ANTONIO BURGOS | EL RECUADRO


Gorigoris por una amotillo

Hay una Sevilla que se nos va muriendo o que la van matando, y, con ella, unos personajes que se nos van. Esa Sevilla no es un invento nuestro. En un invento colectivo. No hago más que ponerme en la cola de sus inventores literarios y preguntar quién da la vez. A mí me la dieron muchos que hicieron esto antes, y sin los que no se comprende lo que hacemos otros ahora: inventarnos Sevilla. Un bendito embuste, como me dice Julio Domínguez Arjona cuando me tira de la chaqueta para que me vaya al tendido 1, donde hay paladar, me eche la muleta a la izquierda, baje la mano y teclee una gloriosa mentira de la Vieja Dama con jacarandas, vencejos y carráncanos.

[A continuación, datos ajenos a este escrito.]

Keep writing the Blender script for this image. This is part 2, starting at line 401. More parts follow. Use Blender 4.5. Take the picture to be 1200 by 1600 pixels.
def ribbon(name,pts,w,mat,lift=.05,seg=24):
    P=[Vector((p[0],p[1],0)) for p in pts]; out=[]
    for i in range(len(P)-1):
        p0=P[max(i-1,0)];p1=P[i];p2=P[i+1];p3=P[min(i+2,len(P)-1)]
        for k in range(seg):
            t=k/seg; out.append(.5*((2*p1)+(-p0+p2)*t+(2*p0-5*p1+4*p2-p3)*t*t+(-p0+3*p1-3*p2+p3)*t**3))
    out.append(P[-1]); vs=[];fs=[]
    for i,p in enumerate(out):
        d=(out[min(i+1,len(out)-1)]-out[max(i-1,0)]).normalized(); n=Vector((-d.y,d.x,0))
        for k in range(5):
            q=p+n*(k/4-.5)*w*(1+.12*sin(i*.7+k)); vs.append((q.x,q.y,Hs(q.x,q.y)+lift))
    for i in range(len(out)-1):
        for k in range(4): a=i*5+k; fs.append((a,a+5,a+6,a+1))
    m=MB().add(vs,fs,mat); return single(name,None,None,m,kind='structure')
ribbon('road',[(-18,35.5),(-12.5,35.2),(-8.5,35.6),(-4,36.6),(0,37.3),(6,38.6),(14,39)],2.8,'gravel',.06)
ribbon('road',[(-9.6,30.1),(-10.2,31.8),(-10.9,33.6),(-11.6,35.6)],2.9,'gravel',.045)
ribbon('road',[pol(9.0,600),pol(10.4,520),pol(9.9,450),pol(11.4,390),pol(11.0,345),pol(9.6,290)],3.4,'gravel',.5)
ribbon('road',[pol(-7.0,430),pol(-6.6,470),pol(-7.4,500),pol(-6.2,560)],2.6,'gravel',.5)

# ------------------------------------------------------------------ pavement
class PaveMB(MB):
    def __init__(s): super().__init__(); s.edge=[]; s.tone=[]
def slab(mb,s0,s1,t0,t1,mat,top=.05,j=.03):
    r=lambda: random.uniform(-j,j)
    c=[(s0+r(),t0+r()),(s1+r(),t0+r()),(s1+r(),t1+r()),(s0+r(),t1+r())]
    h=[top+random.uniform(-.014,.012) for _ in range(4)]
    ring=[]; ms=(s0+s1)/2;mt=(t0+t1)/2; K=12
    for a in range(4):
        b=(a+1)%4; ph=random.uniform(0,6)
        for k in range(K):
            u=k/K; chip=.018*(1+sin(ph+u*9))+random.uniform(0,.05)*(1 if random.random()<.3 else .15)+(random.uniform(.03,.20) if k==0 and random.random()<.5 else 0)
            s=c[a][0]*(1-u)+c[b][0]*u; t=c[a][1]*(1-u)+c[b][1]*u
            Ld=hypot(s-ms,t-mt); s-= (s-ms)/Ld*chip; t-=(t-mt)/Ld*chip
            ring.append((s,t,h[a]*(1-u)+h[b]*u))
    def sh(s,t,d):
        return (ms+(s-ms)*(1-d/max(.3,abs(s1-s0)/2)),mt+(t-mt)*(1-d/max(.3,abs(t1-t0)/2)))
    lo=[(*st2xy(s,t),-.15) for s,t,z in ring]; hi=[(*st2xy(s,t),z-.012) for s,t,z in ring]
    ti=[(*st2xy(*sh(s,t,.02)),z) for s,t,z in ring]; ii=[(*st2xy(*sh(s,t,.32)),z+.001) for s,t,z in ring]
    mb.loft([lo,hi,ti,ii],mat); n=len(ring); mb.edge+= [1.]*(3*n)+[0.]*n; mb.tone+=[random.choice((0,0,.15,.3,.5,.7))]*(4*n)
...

Entre todos nos inventamos este gozoso embuste que es Sevilla y, para darle más verismo, sus personajes. A mí se me acaba de morir uno de estos personajes, un glorioso cateto. Sí, porque los catetos son como los misterios del santo rosario: los hay gozosos, dolorosos y gloriosos. Y Miguel Manaute era un cateto glorioso. Un cateto de Arahal que no engañaba a nadie, que conservaba su cara de hombre de pueblo, su planta de hombre de pueblo, el saber elemental y profundo del campo, que es la cultura que entra por la planta de los pies cuando se está pegando escardillazos o cogiendo algodón. A Manaute lo hizo Escuredo consejero de Agricultura y no por eso se le cayeron los anillos del campo y del pueblo. El señor consejero de Agricultura, vestido de traje y corbata, tenía mucha más pinta de hombre de campo, y a mucha honra. Encorbatado y trajeado, Manaute era como el cateto que se pone sus mejores galas para la procesión de la Patrona o para hacerse la foto del carné de familia numerosa: «Opá, paéje que vá ja Güerva».

Era pejugalero de gorrilla y amotillo, y así lo retraté. Y así se ha quedado para la pequeña historia andaluza. Leo los obituarios elogiosos, el de Alvaro Ybarra, el de Francisco Robles, el de Luis Carlos Peris, el de Ignacio Martínez, y en todos sale Manaute montado en su amotillo de venir del campo de echar una peoná, amotillo de madrugón con el gusanillo matado con una copa de aguardiente, amotillo de llevar en el transportín la cesta del almuerzo amarrada con tomiza. Me acuso, padre Hércules del escudo de Andalucía, que yo fui el que montó a Manaute en su famosa amotillo. La amotillo que nunca existió. Fue cuando Escuredo se tiró sin paracaídas en Ronda. En vez de tirarse por el Tajo, se tiró por el siglo XIX. Y como en un empacho del libro de las agitaciones campesinas de Juan Díaz del Moral, anunció la reforma agraria. Pressssioso. Andalucía hacía la reforma agraria cuando Europa preparaba la PAC. La revolución pendiente, vamos, como los falangistas de Girón de Velasco. Llenaron Andalucía de pomposos carteles: «Comarca de Reforma Agraria». Con el libro de Pascual Carrión en la mano, hasta se inventaron nobles a los que expropiar latifundios, como las pintorescas Marquesas de Cauche. Todos aquellos caminos absurdos y extemporáneos eran los que iba recorriendo Manaute en su célebre amotillo. En el transportín, con la tomiza de la cesta del almuerzo, había amarrado ahora un ordenador para ver la producción por hectárea y que se les cayera el pelo a los señoritos.

Manaute me recordaba tela a su casi homónimo Manili el torero. ¿Quién era más feo y quién tenía más cara de cateto, Manili o Manaute? No, lo más feo y cateto era emperrarse en una reforma agraria del XIX a finales del siglo XX. Manaute cargó con el mochuelo, pero el responsable era Escuredo. Manaute era el jornalero estampillado de consejero de Agricultura que no había soltado ni el pelo de la dehesa ni la amotillo. La amotillo que nunca existió. Como por fortuna tampoco existió nunca la reforma agraria de la amotillo, más que en los carteles. Fue un rentoy chulesco del señorito Escuredo cuyas bofetadas se llevó el pobre jornalero Manaute. El de la única amotillo del mundo a la que le han escrito varios gorigoris.